Everybody was like "Oh that's unacceptable...." Lady, would you rather your daughter pleasure herself or be sexually active with who knows who before she's ready to even venture into that direction? Gah.
That was pretty much what I told my sister. We knew she had already had sex with her ex-boyfriend (not ex at the time of the sex). I'd rather her have 10 dildos than have sex with some random little dickwad.
The way I see it, she's 17. It's beyond time for her to figure out her own body.
I am not going to lie, I would have died if my mother had found any of my toys and I certainly don't want to find it in my little girl's room. I'm fine with her having one, but I don't need any in your face evidence. It's all covered under the "don't ask, don't tell" policy.
I am not going to lie, I would have died if my mother had found any of my toys and I certainly don't want to find it in my little girl's room. I'm fine with her having one, but I don't need any in your face evidence. It's all covered under the "don't ask, don't tell" policy.
One more point in the notfittobeamother column.
I actually think this is a point in the "awesome mom" column. Realistic without being too "I'm your friend not your mom."
This reminds me of what happened when I was in college. I was a junior I think I at the time. That weekend I stayed with a friend and we had gone out to get another friend a gag gift: fuzzy handcuffs. At the end of the weekend I threw them in my duffle bag since her birthday was the next week, dropped my duffle bag off in my bedroom (I was still living with my parents) and went to school. My parents decided to be nice and do my laundry for me so I didn't have to worry about it. Guess what they found? My mom asked me about it that night and I laughed and told her who they were for. I made sure to get a lockbox for any toys after that.....
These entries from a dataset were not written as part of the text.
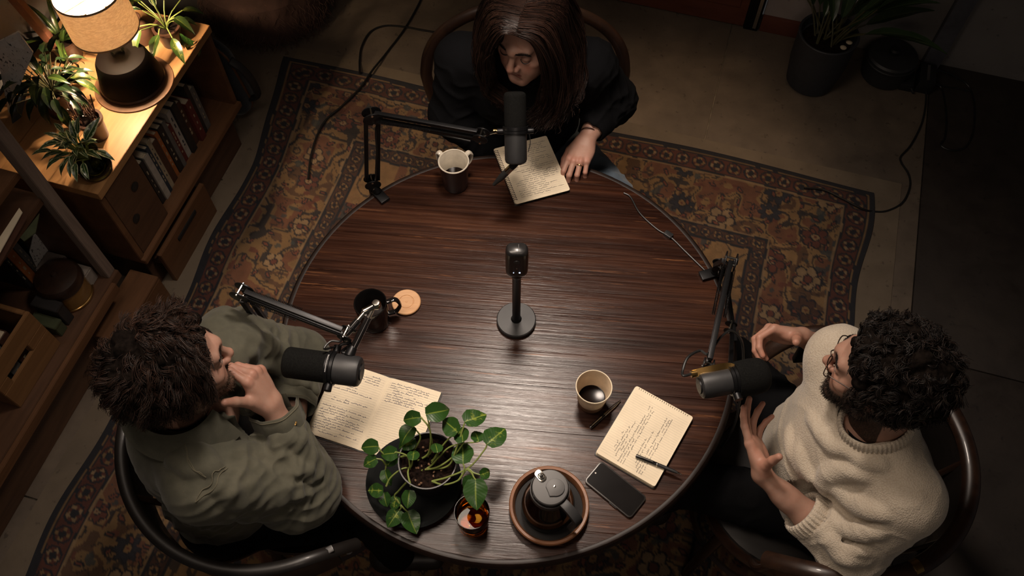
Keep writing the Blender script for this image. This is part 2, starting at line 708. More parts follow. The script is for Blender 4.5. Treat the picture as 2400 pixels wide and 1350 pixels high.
make_rug()
pad = MB().rbox(RU0 - .095, RU1 + .12, RV0 - .05, RV1 + .075, .0008, .0042)
tag(pad.build('rug_pad', concrete('felt', (.11, .085, .06), (.15, .115, .08), (.19, .15, .105))), 'grey-brown felt underlay showing as a pale strip around the oriental rug', 'rug pad')
# ------------------------------------------------------------------ round table
TC = Vector((-.012, 1.091, 0))
TR, TZ = .625, .75


def table_wood():
    t = NT('table_wood')
    v = t.coords('Object', (.06, 1, 1))
    v2 = t.coords('Object', (.02, 1, 1))
    a = t.noise(v, 22, 7, .62, 1.0)
    b = t.noise(v2, 120, 4, .7, .2)
    c = t.noise(t.coords('Object', (.5, 1, 1)), 2.2, 5, .6, .5)
    f = t.math('ADD', t.math('MULTIPLY', a, .55), t.math('MULTIPLY', b, .45))
    col = t.ramp(f, [(.34, (.011, .004, .0025)), (.5, (.033, .0125, .007)), (.64, (.068, .026, .0125))])
    col = t.mix(t.ramp(c, [(.42, 0.), (.62, .55)]), col, t.mix(1.0, col, (.50, .32, .26), 'MULTIPLY'))
    # worn-through streaks
    wn = t.noise(t.coords('Object', (.045, 1, 1), loc=(3, 5, 0)), 60, 5, .75, .3)
    wm = t.noise(t.coords('Object', (.6, 1, 1), loc=(1, 2, 0)), 3.2, 3, .5)
    wear = t.math('MULTIPLY', t.ramp(wn, [(.60, 0.), (.66, 1.)]), t.ramp(wm, [(.40, 0.), (.62, 1.)]))
    col = t.mix(t.math('MULTIPLY', wear, .75), col, (.26, .105, .042))
    h = t.math('ADD', b, t.math('MULTIPLY', a, .8))
    t.set(base=col, rough=t.ramp(b, [(.3, .21), (.7, .33)]), spec=.27, normal=t.bump(h, .34, .0022))
    return t.m


M['table_wood'] = table_wood()
M['edge_metal'] = plain('edge_metal', (.013, .007, .005), .42, 0.0, var=.3, spec=.22)


def make_table():
    rz = R_(-5.0)
    T = thing('round_table', 'large round dark-stained plank table with microphones, notebooks and cups on it', 'table', TC, rz)
    # planks clipped to the disc, each its own board
    rng2 = np.random.default_rng(3)
    y = -TR
    cuts = [-TR]
    while y < TR - .05:
        y += float(rng2.uniform(.095, .15))
        cuts.append(min(y, TR - .012))
    cuts[-1] = TR - .012
    Rr = TR - .012
    inv = world_m(T)
    for a, b in zip(cuts[:-1], cuts[1:]):
        a2, b2 = max(a, -Rr) + .00025, min(b, Rr) - .00025
        ys = np.linspace(a2, b2, 9)
        xs = np.sqrt(np.maximum(Rr ** 2 - ys ** 2, 0))
        poly = [(x, yy) for x, yy in zip(xs, ys)] + [(-x, yy) for x, yy in zip(xs[::-1], ys[::-1])]
        poly = [p for i, p in enumerate(poly) if i == 0 or (abs(p[0] - poly[i - 1][0]) + abs(p[1] - poly[i - 1][1])) > 1e-5]
        mb = MB().prism(poly, TZ - .03, TZ + float(rng2.uniform(-.0001, .0001)))
        mb.xf(inv)
        mb.build('plank', M['table_wood'], T, bev=.0005, seg=1)
    # moulded rim
    prof = [(Rr - .002, -.034), (Rr + .006, -.036), (Rr + .016, -.030), (Rr + .019, -.018), (Rr + .016, -.006), (Rr + .010, .0005), (Rr + .004, .0012), (Rr - .002, -.001)]
    mb = MB().lathe(prof + [prof[0]], (0, 0, TZ), 128)
    mb.xf(inv).build('rim', M['edge_metal'], T)
    mb = MB().lathe([(.50, -.09), (.52, -.09), (.52, -.031), (.50, -.031), (.50, -.09)], (0, 0, TZ), 64).xf(inv)
    mb.build('apron', M['table_wood'], T)
    mb = MB().lathe([(0, .05), (.11, .05), (.13, .09), (.075, .16), (.06, .3), (.075, .45), (.10, .56), (.14, .64), (.2, .66), (.2, .70), (0, .70)], (0, 0, 0), 32).xf(inv)
    mb.build('pedestal', M['table_wood'], T)
    for k in range(4):
        a = k * math.pi / 2 + .6
        d = np.array([math.cos(a), math.sin(a), 0])
        pts = spline([d * .08 + [0, 0, .14], d * .2 + [0, 0, .12], d * .32 + [0, 0, .05], d * .40 + [0, 0, .038]], 14)
        MB().tube(pts, np.linspace(.036, .024, 14), 10).xf(inv).build('foot', M['table_wood'], T)
    return T


make_table()
# ------------------------------------------------------------------ things on the table
TT = TZ + .0006


def scribble(mb, o, ux, vy, z, x0, x1, y, ch, rnd, wd=.00055, skip=.0):
    """one handwritten line of words along ux from x0 to x1 at page coordinate y"""
    x = x0
    while x < x1 - ch:
        wl = rnd.uniform(1.2, 5.5) * ch * 1.1
        if x + wl > x1:
            wl = x1 - x
        if rnd.random() > skip:
            nl = max(2, int(wl / ch * 1.35))
            n = nl * 7
            hs = [rnd.choice((.5, .5, .55, .6, .5, 1.15, -.65)) for _ in range(nl + 1)]
            lp = [rnd.uniform(.10, .42) for _ in range(nl + 1)]
            pts = []
            for i in range(n):
                t = i / (n - 1) * nl
                k = min(int(t), nl - 1)
                ph = (t - k) * 2 * math.pi
                pts.append((x + wl * t / nl + lp[k] * ch * math.sin(ph) + .12 * ch * (1 - math.cos(ph)) / 2, y + hs[k] * ch * .62 * (1 - math.cos(ph)) / 2))
            V, F = [], []
            for i, (a, b) in enumerate(pts):
                j = min(i + 1, n - 1)
                k = max(i - 1, 0)
                tx, ty = pts[j][0] - pts[k][0], pts[j][1] - pts[k][1]
                L = math.hypot(tx, ty) + 1e-9
                nx, ny = -ty / L * wd / 2, tx / L * wd / 2
                for sgn in (1, -1):
                    q = o + ux * (a + sgn * nx) + vy * (b + sgn * ny)
                    V.append((q.x, q.y, z))
                if i:
                    F.append((2 * i - 2, 2 * i - 1, 2 * i + 1, 2 * i))
            mb.add(V, F)
        x += wl + ch * rnd.uniform(.5, 1.0)


def ruled(mb, o, ux, vy, z, x0, x1, ys, wd=.00035):
    for y in ys:
        V = [o + ux * a + vy * b for a, b in ((x0, y - wd / 2), (x1, y - wd / 2), (x1, y + wd / 2), (x0, y + wd / 2))]
        mb.add([(q.x, q.y, z) for q in V], [(0, 1, 2, 3)])


def rrect(w, h, r, n=5):
    P = []
    for cx, cy, a0 in ((w / 2 - r, h / 2 - r, 0), (-w / 2 + r, h / 2 - r, 90), (-w / 2 + r, -h / 2 + r, 180), (w / 2 - r, -h / 2 + r, 270)):
        for k in range(n + 1):
            a = R_(a0 + 90 * k / n)
            P.append((cx + r * math.cos(a), cy + r * math.sin(a)))
    return P


def slab(mb, o, ux, vy, w, h, z0, z1, r=.004, dx=0, dy=0):
    P = [(o.x + ux.x * (a + dx) + vy.x * (b + dy), o.y + ux.y * (a + dx) + vy.y * (b + dy)) for a, b in rrect(w, h, r)]
    return mb.prism(P, z0, z1)


def frame2(a, b):
    """unit x axis from a to b on the table, and its left-hand perpendicular"""
    d = Vector((b.x - a.x, b.y - a.y, 0)).normalized()
    return d, Vector((-d.y, d.x, 0))


# --- spiral notebook under the woman's hand
rnd = random.Random(4)
cc = at(1245, 400, TT)
ux, vy = frame2(at(1200, 492, TT), at(1340, 455, TT))
NW, NH = .172, .222
nb = thing('spiral_notebook', 'spiral notebook of handwritten pages under the woman\'s hand', 'notebook', (cc.x, cc.y, TT))
slab(MB(), cc, ux, vy, NW + .004, NH + .004, TT, TT + .0015, .006).build('back_cover', M['cover_black'], nb)
for k in range(5):
    slab(MB(), cc, ux, vy, NW, NH, TT + .0016 + k * .0022, TT + .0036 + k * .0022, .006, (k % 3 - 1) * .001, -.0016 * k + .003).build('pages', M['page' if k > 2 else 'page_edge'], nb)
zt = TT + .0016 + 4 * .0022 + .0020
mb = MB()
ruled(mb, cc, ux, vy, zt + .00025, -NW / 2 + .01, NW / 2 - .004, [NH / 2 - .018 - .0074 * k - .004 for k in range(27)])
mb.build('ruled_lines', M['rule'], nb)
mb = MB()
for k in range(26):
    y = NH / 2 - .020 - .0074 * k
    ind = rnd.choice((0, 0, 0, .012, .03))
    end = rnd.choice((1, 1, 1, .9, .7))
    x0, x1 = -NW / 2 + .022 + ind, -NW / 2 + .022 + (NW - .034) * end
    scribble(mb, cc, ux, vy, zt + .0004, x0, x1, y - .003, .0058, rnd, .0006, .06)
mb.build('handwriting', M['ink'], nb)
mb = MB()
hole = MB()
for k in range(30):
    y = -NH / 2 + .012 + k * (NH - .02) / 30
    p = cc + ux * (-NW / 2 + .001) + vy * y
    pts = [p + ux * (.007 * math.cos(a)) + Vector((0, 0, TT * 0 + .0065 * math.sin(a))) for a in np.linspace(-.35, math.pi + .6, 10)]
    mb.tube([(q.x, q.y, q.z - p.z + zt - .004) for q in pts], .0007, 5)
    h = p + ux * .0068
    slab(hole, h, ux, vy, .0028, .0038, zt - .0001, zt + .0003, .0009)
mb.build('wire_spiral', M['black_metal'], nb)
hole.build('punch_holes', M['cover_black'], nb)

# --- open notebook by the man in the jacket
ux, vy = frame2(at(742, 1005, TT), at(838, 1062, TT))
sp0, sp1 = at(838, 1062, TT), at(916, 880, TT)
vy2 = Vector((sp1.x - sp0.x, sp1.y - sp0.y, 0)).normalized()
vy = vy2
ux = Vector((vy.y, -vy.x, 0))
PW, PH = .148, .212
mid = (sp0 + sp1) / 2
ob = thing('open_notebook', 'open notebook with two handwritten pages beside the man in the olive jacket', 'notebook', (mid.x, mid.y, TT))
slab(MB(), mid, ux, vy, PW * 2 + .006, PH + .006, TT, TT + .002, .006).build('cover', M['cover_black'], ob)
rnd = random.Random(9)
for side in (-1, 1):
    nn = 13
    V, F = [], []
    for i in range(nn):
        f = i / (nn - 1)
        x = side * f * PW
        z = .004 + .008 * math.sin(min(f * 2.2, 1.5)) * (1 - .35 * f) if f > 0 else .002
        for y in (-PH / 2, PH / 2):
            q = mid + ux * x + vy * y
            V.append((q.x, q.y, TT + z))
    for i in range(nn):
        f = i / (nn - 1)
        for y in (-PH / 2, PH / 2):
            q = mid + ux * side * (f * PW) + vy * y
            V.append((q.x, q.y, TT + .002))
    n2 = 2 * nn
    for i in range(nn - 1):
        F.append((2 * i, 2 * i + 1, 2 * i + 3, 2 * i + 2))
        F.append((n2 + 2 * i, n2 + 2 * i + 2, n2 + 2 * i + 3, n2 + 2 * i + 1))
        F.append((2 * i, 2 * i + 2, n2 + 2 * i + 2, n2 + 2 * i))
        F.append((2 * i + 1, n2 + 2 * i + 1, n2 + 2 * i + 3, 2 * i + 3))
    F.append((2 * nn - 2, 2 * nn - 1, n2 + 2 * nn - 1, n2 + 2 * nn - 2))
    pg = MB().add(V, F).build('left_page' if side < 0 else 'right_page', M['page'], ob, ang=25)

    def pz(x):
        f = abs(x) / PW
        return TT + .004 + .008 * math.sin(min(f * 2.2, 1.5)) * (1 - .35 * f) + .0004
    rl, hw = MB(), MB()
    ys = [PH / 2 - .014 - k * .0066 for k in range(29)]
    o2 = mid
    for y in ys:
        xs = np.linspace(side * .006, side * (PW - .003), 9)
        for a, b in zip(xs[:-1], xs[1:]):
            V = [o2 + ux * a + vy * (y - .00018), o2 + ux * b + vy * (y - .00018), o2 + ux * b + vy * (y + .00018), o2 + ux * a + vy * (y + .00018)]
            rl.add([(q.x, q.y, pz(s)) for q, s in zip(V, (a, b, b, a))], [(0, 1, 2, 3)])
    rl.build('ruled_lines', M['rule'], pg)
    for k, y in enumerate(ys):
        if side < 0:
            if k in (5, 6, 10, 11, 12, 15, 16):
                continue
            x0 = -PW + .010 + (.02 if k % 5 == 3 else 0)
            x1 = -PW + PW * rnd.choice((.55, .85, .9, .95)) if k > 3 else -PW + .13
        else:
            if k > 8:
                continue
            x0, x1 = .012 + (.012 if k in (3, 4) else 0), rnd.choice((.09, .12, .135))
        tmp = MB()
        scribble(tmp, o2, ux, vy, 0, x0, x1, y, .0052, rnd, .0006, .1)
        for Vv in tmp.V:
            rel = (Vv[:, 0] - o2.x) * ux.x + (Vv[:, 1] - o2.y) * ux.y
            Vv[:, 2] = [pz(r) + .0003 for r in rel]
        hw.V += tmp.V
        hw.F += [tuple(i + hw.n for i in f) for f in tmp.F]
        hw.n += tmp.n
    hw.build('handwriting', M['ink_blue'], pg)

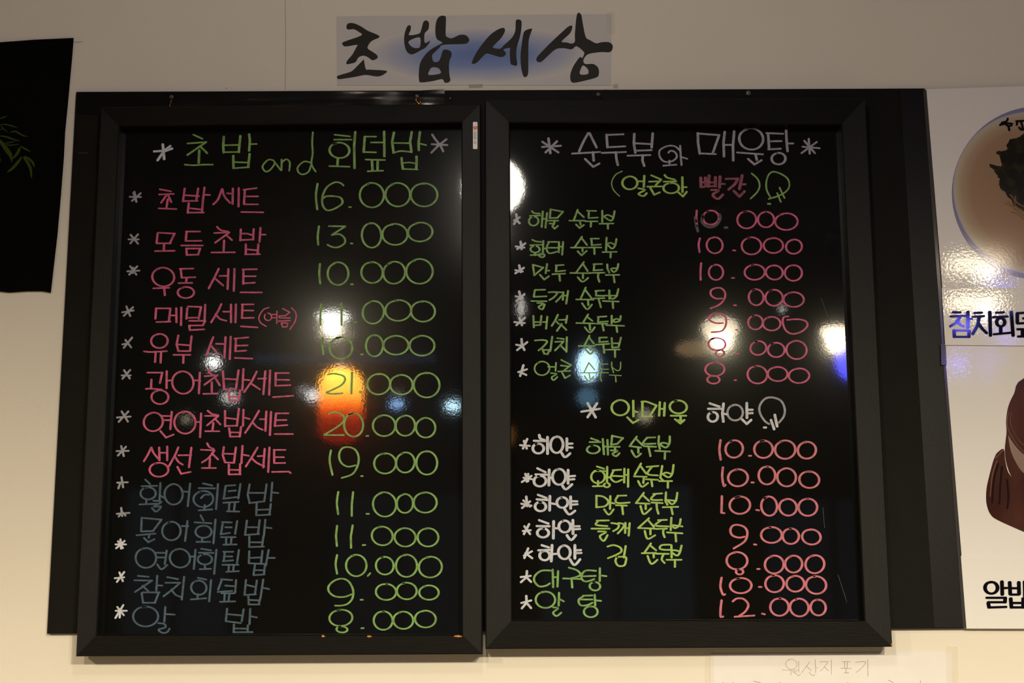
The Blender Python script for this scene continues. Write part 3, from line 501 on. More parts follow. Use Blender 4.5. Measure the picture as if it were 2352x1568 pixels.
RPRICE = [
 ('10.000', 'pink', 'J', '~278 938 275 1020 282 1112;o 428 1012 82 76;o 808 1035 100 92;o 1012 1033 85 82;o 1228 1055 120 88'),
 ('10.000', 'pink', 'J', '~312 1232 298 1300 308 1378;o 468 1305 85 85;662 1358 688 1362;o 858 1312 105 90;o 1090 1308 105 78;o 1308 1320 85 75'),
 ('10.000', 'pink', 'L', '~325 112 318 200 320 288;o 482 208 75 82;650 268 675 268;o 892 207 105 82;o 1100 210 90 75;o 1302 215 92 82'),
 ('9.000', 'pink', 'L', '~550 485 480 485 430 450 430 400 480 375 540 378 580 430 565 500 510 555 425 590;672 556 695 558;o 907 472 78 85;o 1097 478 92 85;o 1305 497 108 78'),
 ('9.000', 'pink', 'L', '~558 745 480 745 415 715 410 680 450 650 530 650 585 690 585 770 540 830 435 842;695 818 705 818;o 900 738 78 75;o 1072 752 90 75;~1250 675 1200 685 1190 740 1220 820 1290 860 1390 835 1450 775 1430 725 1350 705 1235 712'),
 ('8.000', 'pink', 'L', 'o 492 968 92 65;o 525 1065 45 35;690 1072 720 1068;o 930 1010 85 72;o 1120 1030 90 75;o 1335 1030 110 95'),
 ('8.000', 'pink', 'L', 'o 470 1235 102 72;o 455 1345 65 42;678 1350 695 1350;o 920 1292 102 95;o 1135 1285 105 75;o 1362 1303 108 78'),
 ('10.000', 'rose', 'N', '~530 602 518 700 532 808;o 675 695 92 92;830 767 855 767;o 985 698 98 92;o 1215 702 110 95;o 1445 708 95 90'),
 ('10.000', 'rose', 'N', '~555 890 548 990 565 1085 582 1075;o 715 1000 105 90;858 1050 882 1050;o 1022 975 88 95;o 1230 995 100 95;o 1470 1020 105 88'),
 ('10.000', 'rose', 'N', '545 1195 540 1370 572 1375;o 735 1290 108 92;908 1340 938 1345;o 1045 1300 85 100;o 1245 1312 92 88;o 1455 1312 100 90'),
 ('9.000', 'rose', 'Q', '~600 240 540 250 470 225 450 170 475 125 530 115 600 140 630 200 600 290 485 365;700 322 725 325;o 885 222 108 85;o 1090 235 88 80;o 1308 243 98 80'),
 ('8.000', 'rose', 'Q', 'o 520 495 110 92;o 548 612 38 28;735 582 760 582;o 915 535 102 92;o 1120 530 90 90;o 1345 532 100 95'),
 ('10.000', 'rose', 'Q', '~357 675 345 770 370 850 395 850;o 560 758 112 82;752 772 780 773;o 918 738 95 92;o 1138 738 92 85;o 1358 752 108 92'),
 ('12.000', 'rose', 'Q', '~357 915 347 1000 347 1085 375 1085;~475 925 520 895 590 900 640 960 610 1030 545 1078;495 1088 705 1075;785 1055 815 1062;o 970 985 98 92;o 1180 990 100 92;o 1380 990 82 82')]
for lb, m, c, t in RPRICE: put(RP, 'price', m, t, c, (2.4, 1.75) if m == 'pink' else (2.8, 2.0), m + ' price ' + lb)
put(RP, 'wiped_mark', 'smear', '~262 1010 275 1100 290 1155;~345 990 335 1060 400 1112 480 1095 525 1030 520 980;575 1118 600 1118', 'J', (3.2, 2.8), 'half wiped grey digits')
# scratches
for q in ([(1886, 684), (1897, 716), (1908, 744)], [(1890, 1165), (1892, 1190), (1894, 1212)], [(1925, 1320), (1938, 1360), (1945, 1382)]):
    sc = Ink(); sc.stroke(q, 0.45, 0.45, DI); sc.build('scratch', M['smear'], RP)
# chips in the paint of the frames
def chip(x, y, wx, wy, depth, parent):
    pts = [(x + wx * math.cos(a) * random.uniform(.75, 1.1), y + wy * math.sin(a) * random.uniform(.7, 1.1)) for a in [2 * math.pi * k / 9 for k in range(9)]]
    v = [P(a, b, depth) for a, b in pts]
    o = mesh_obj('paint_chip', v, [tuple(range(9))], M['rawwood'], parent)
    return o
for (x, y, a, b) in ((742, 1460.5, 4.5, 2.6), (848, 1461, 6, 2.8), (1052, 1460.5, 11, 2.2)): chip(x, y, a, b, 0.0403, LB)['label'] = 'bare wood chip in the black frame'
chip(2048.5, 1480, 2.2, 3.5, 0.0403, RB)['label'] = 'bare wood chip at the frame corner'
chip(1233, 288, 5, 1.2, DI, RB)['label'] = 'small reddish mark'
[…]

1.) I see absolutely no problem with a 17 year old owning a sex toy. Like someone else said, by that age I'd *hope* they know their own body and see no problem with masturbation.
2.) I was still living with my parents when I was 20 and going to school/working. My long distance boyfriend had sent me a couple of toys and and a camcorder that took still pictures. Guess what my mom found one day?
Yup. No idea what she was doing digging around under my bed, but she found everything including pictures that were still on the camcorder. Yeahhhhhh... she screamed at me a lot that day but oddly enough a while later she took a Human Sexuality class with me at the college and she relaxed a lot and opened up about her views.
Sure! Though it may look a little strange if they have two daughters with the same exact name. You come with kids, so they'd probably just swap us out.
Sure! Though it may look a little strange if they have two daughters with the same exact name. You come with kids, so they'd probably just swap us out.